December 9th, 2007: It’s a lot warmer today than it has been – only about -13° as I write this, sunny and little wind. We had lots of days of below -20° and complain about the cold. It’s really just that we haven’t had any -40° temperatures yet to compare with.
Coffee row is developing nicely, though it is a bit scattered. Monday morning I walked to Reggie’s and had coffee with Ron and Joyce Weber and some of their friends. Some others that I had seen often are past the stranger stage and are now nodding acquaintances. If I see them sitting at a table with room to spare, I won’t hesitate to join them.
Tuesday morning, I walked to the Co-op and coffeed with a bunch I had met the previous Tuesday. One man, Lorne Rathgeber, is a brother to Herb Rathgeber of Tisdale, who has a cottage at Greenwater. Another was with SaskPower and used to live at Melfort. He knows Marven and Arlene Shields well and we had other mutual acquaintances. Another was with Sask Highways and had done a lot of work in the Kelvington/Porcupine Plain area. In fact, he worked on the roads in Uskatik last time they were done. He knows Metro Boyko well and obviously respects him.
We ran into Flo Healey the other day. She told us a bunch of Wynyard and Foam Lake men met at the Coachman in Market Mall on Wednesday mornings for coffee. So, on Wednesday we picked up Lucille and went to Market Mall. The girls shopped and I joined the group at the Coachman. Bryan Bjarnason was the first I recognised, then Marvin Nicklin introduced himself – I don’t think I had seen him for almost fifty years. I remembered Nick Federko, and was introduced to Ozzie Munson, Thordy Kolbenson and Jim Reed. All had some roots in Foam Lake. Al Cochlan, a close friend from our early Wynyard days, is a regular but wasn’t there that day. I’m going to enjoy that group.

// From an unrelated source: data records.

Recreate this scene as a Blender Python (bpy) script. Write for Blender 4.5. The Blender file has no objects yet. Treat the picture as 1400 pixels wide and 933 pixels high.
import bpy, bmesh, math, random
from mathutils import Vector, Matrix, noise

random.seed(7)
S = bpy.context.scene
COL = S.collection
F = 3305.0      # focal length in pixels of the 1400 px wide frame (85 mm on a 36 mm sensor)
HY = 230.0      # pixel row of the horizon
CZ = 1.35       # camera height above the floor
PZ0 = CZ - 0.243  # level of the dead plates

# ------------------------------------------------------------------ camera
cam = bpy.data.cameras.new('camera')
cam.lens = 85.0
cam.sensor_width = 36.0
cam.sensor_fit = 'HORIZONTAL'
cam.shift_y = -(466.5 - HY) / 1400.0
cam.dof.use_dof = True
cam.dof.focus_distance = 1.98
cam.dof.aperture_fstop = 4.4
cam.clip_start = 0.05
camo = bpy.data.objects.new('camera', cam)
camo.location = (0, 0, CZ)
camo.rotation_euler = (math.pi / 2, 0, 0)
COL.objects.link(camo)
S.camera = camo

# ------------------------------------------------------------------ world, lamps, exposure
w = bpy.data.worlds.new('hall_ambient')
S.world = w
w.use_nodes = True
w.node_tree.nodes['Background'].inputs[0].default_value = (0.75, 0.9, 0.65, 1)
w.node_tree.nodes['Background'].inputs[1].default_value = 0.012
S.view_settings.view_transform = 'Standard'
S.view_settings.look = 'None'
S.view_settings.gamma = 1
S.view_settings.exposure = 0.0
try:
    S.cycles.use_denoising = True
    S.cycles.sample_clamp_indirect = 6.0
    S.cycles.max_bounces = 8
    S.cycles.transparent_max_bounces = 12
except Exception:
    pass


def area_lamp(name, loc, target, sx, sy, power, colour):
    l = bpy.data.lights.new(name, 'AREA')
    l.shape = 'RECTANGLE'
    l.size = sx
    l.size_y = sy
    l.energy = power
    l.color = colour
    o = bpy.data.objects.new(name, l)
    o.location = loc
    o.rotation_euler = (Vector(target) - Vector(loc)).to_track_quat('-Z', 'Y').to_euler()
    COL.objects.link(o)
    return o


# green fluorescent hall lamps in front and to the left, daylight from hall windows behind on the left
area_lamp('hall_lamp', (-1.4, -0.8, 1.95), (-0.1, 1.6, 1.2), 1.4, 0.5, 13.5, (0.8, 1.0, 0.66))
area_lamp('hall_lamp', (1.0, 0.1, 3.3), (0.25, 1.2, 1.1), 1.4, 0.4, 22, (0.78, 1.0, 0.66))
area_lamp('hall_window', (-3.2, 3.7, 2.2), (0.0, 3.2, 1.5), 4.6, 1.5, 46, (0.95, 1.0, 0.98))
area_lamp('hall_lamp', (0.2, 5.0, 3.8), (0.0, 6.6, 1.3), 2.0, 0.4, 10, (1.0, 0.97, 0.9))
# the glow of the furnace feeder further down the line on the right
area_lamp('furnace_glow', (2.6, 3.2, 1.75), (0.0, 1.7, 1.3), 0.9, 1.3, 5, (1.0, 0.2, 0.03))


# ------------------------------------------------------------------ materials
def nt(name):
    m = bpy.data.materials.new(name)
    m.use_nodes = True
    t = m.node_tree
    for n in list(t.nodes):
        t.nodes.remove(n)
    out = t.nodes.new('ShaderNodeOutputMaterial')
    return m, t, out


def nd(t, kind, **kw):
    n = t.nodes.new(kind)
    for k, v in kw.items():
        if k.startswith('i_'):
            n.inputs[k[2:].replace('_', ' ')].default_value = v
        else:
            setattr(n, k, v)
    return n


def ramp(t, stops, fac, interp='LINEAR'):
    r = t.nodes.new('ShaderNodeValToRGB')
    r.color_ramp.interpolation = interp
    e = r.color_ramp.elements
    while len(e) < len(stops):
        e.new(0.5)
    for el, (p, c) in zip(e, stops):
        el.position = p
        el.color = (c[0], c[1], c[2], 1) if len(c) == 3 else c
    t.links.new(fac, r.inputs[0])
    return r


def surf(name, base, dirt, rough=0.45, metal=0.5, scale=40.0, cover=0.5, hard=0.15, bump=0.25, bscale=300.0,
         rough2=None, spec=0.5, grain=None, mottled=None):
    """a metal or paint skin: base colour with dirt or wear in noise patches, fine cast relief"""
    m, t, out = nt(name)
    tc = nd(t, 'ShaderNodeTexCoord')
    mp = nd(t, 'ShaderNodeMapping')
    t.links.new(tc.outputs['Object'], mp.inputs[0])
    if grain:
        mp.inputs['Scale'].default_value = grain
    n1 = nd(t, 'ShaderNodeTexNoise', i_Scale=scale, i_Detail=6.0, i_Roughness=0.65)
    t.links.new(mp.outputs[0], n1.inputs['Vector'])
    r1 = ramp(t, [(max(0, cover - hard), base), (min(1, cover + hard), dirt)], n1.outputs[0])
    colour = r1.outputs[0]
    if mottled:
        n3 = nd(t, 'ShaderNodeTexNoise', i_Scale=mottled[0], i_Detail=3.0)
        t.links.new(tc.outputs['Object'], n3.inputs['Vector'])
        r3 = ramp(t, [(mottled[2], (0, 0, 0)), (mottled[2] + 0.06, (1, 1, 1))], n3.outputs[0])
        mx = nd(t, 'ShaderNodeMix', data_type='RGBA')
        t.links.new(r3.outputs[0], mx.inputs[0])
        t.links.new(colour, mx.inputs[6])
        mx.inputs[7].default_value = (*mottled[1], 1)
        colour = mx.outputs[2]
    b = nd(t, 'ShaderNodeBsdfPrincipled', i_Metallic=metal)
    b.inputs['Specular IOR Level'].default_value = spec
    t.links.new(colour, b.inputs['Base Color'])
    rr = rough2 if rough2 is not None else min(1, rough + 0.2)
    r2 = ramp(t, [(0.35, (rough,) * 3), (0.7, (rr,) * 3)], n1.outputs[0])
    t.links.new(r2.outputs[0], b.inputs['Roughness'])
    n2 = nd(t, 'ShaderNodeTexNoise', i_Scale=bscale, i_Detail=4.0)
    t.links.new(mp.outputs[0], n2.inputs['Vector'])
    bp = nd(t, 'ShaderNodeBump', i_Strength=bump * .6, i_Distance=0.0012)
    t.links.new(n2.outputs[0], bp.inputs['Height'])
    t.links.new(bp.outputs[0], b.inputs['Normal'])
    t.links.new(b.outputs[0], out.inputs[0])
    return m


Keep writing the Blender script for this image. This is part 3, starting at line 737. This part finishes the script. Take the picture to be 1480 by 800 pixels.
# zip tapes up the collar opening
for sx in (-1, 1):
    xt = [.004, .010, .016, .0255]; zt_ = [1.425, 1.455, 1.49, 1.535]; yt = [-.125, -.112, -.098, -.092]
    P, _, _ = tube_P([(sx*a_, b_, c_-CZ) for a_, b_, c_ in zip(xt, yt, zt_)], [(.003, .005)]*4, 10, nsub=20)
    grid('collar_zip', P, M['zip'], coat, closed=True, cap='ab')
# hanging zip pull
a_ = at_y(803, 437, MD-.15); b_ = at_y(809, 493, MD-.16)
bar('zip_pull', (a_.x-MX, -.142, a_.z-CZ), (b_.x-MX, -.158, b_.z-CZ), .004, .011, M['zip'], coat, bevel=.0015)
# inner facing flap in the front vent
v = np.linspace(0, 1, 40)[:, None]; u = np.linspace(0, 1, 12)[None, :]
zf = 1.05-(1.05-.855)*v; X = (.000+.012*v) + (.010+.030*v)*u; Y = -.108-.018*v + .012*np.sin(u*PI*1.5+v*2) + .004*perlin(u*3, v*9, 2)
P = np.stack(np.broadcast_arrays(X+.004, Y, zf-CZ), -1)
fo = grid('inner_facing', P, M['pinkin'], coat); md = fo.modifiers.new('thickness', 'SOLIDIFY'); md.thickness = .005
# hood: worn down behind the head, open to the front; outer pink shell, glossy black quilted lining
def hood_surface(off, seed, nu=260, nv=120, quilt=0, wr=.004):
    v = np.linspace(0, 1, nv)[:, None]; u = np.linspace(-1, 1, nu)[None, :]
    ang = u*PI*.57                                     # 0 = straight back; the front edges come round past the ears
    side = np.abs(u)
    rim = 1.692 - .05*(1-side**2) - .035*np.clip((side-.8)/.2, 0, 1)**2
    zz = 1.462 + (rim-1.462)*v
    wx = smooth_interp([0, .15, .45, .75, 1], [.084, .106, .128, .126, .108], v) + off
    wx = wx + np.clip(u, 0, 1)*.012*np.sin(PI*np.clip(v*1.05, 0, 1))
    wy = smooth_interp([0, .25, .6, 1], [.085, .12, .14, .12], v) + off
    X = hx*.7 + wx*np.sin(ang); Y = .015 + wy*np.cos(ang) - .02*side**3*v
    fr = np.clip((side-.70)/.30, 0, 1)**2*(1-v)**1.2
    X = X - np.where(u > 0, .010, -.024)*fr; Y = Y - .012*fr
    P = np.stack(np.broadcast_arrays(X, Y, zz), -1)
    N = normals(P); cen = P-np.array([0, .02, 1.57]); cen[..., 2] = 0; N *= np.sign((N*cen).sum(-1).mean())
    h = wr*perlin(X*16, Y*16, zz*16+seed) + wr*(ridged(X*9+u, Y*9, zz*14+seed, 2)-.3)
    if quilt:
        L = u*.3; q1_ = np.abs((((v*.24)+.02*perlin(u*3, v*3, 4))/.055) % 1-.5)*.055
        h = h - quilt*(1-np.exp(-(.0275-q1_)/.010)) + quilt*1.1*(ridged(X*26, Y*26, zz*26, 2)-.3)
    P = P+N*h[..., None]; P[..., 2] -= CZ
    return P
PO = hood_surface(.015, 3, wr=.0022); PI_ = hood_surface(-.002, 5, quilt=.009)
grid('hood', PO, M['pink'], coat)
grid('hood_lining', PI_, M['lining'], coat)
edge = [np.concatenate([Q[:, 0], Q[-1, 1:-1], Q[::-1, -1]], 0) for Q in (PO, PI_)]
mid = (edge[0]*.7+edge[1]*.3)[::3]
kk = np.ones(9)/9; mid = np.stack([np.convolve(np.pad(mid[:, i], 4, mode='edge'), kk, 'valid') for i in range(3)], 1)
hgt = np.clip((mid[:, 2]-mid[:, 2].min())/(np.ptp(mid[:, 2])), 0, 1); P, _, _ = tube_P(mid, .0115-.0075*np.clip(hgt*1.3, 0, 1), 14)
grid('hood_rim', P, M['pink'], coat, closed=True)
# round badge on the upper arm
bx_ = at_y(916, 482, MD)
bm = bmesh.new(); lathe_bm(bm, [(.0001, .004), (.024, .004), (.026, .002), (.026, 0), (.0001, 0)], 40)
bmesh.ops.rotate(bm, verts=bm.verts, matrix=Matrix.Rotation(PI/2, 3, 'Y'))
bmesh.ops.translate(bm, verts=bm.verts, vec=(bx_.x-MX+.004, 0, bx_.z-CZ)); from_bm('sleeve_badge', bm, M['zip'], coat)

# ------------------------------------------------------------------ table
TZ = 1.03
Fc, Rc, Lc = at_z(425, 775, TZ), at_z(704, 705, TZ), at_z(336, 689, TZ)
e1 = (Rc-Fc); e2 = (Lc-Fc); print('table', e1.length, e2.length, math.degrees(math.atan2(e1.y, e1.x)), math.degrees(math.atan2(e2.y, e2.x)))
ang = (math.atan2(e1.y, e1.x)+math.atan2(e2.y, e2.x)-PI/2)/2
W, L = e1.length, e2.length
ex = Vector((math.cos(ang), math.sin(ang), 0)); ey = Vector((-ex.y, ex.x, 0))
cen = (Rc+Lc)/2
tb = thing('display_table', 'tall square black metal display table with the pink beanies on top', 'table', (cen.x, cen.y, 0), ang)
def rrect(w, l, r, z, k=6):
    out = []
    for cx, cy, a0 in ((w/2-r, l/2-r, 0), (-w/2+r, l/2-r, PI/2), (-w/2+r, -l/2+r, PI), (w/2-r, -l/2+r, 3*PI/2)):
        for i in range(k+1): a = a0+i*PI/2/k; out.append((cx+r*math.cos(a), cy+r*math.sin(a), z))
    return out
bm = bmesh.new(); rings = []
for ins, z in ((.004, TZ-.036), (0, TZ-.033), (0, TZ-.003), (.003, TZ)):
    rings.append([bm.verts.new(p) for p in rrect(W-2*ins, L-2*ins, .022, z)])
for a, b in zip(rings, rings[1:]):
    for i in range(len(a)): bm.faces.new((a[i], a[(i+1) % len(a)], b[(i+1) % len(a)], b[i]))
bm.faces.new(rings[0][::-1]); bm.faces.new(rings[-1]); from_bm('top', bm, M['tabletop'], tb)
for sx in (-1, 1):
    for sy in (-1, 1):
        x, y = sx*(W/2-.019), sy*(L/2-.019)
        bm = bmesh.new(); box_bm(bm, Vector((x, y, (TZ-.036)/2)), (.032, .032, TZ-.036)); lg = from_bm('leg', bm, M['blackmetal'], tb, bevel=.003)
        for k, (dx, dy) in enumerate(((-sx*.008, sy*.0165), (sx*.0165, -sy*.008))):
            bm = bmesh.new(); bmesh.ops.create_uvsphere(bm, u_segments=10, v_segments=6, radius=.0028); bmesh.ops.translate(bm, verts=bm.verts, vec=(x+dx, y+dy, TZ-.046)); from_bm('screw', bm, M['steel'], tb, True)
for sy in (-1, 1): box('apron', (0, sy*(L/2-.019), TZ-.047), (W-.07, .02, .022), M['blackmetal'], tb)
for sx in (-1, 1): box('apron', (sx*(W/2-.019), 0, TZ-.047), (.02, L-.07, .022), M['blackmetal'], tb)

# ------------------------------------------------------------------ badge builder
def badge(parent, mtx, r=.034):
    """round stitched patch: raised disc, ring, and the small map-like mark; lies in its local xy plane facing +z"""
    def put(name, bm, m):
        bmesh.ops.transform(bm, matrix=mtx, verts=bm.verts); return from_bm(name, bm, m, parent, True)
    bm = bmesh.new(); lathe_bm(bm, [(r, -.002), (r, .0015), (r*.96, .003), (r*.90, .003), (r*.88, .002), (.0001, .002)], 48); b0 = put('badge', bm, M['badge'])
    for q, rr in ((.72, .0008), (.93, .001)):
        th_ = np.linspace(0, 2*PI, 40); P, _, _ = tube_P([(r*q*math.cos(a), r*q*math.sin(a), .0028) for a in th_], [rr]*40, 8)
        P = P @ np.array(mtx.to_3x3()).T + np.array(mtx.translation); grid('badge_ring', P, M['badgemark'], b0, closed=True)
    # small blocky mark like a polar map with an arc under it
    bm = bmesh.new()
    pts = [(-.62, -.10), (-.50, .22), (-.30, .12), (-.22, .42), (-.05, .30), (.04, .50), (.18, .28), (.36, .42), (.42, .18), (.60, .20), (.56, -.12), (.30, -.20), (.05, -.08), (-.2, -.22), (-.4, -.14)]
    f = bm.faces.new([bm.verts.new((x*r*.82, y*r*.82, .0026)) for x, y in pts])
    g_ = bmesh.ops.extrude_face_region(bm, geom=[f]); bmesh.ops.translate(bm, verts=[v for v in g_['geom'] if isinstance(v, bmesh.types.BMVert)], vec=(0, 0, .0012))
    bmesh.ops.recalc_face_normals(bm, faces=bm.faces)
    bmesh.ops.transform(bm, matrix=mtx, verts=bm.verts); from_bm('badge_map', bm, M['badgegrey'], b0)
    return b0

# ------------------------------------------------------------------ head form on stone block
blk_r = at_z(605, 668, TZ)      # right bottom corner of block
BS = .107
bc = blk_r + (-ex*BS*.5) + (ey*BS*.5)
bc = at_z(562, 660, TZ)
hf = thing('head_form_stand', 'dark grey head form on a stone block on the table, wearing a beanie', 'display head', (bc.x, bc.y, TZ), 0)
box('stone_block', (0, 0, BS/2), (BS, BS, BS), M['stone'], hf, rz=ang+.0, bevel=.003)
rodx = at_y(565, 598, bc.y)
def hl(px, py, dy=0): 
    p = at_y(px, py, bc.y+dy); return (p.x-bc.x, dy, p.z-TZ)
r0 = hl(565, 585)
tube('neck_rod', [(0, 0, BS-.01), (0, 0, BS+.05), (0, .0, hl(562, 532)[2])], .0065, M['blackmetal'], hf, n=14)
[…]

We haven’t made any effort to contact our old Wynyard friends who have moved to Saskatoon, thinking we will get ourselves finished with the tail-end aspects of moving first. Many of them may go south for the winter, too.
I phoned Shirley Miller to see what has been happening at Greenwater, but they had just got home after spending a few days away. They did get a heavy snowfall around the end of November, and must have close to a foot in total. Shirley said there were some snowmobiles parked at The Cove when they went past; with the cold weather of the past couple of weeks, the sloughs and creeks should be getting to the point where they are safe to snowmobile over.
Mel Tkachuk says there is four to six inches of ice on the lake, safe for snowmobiles. Fishing has been excellent, catching pickerel, jack, a few perch and even a ling. He and Vaughn Binkley are the only ones with fishing shacks on the lake, and they have had the whole lake to themselves.
Seems to me the Christmas shopping rush started right after Hallowe’en in Saskatoon. Parking lots at Preston Crossing looked full when we went for brunch about ten this morning and traffic seems heavy any time of day or night. Wal-Mart is open twenty four hours a day until Christmas; I wonder how many shoppers they get in the small hours? And how they manage to staff the store, with employees in short supply. Seems to me to be an ideal situation for shop-lifters.
I hear the McDonalds just down the street from us has had to shut down for parts of the afternoon just so they could open up for the supper rush, then shut down again about eight PM. It’s a chronic problem in the city, especially for the fast food places that hire a lot of kids and don’t pay much.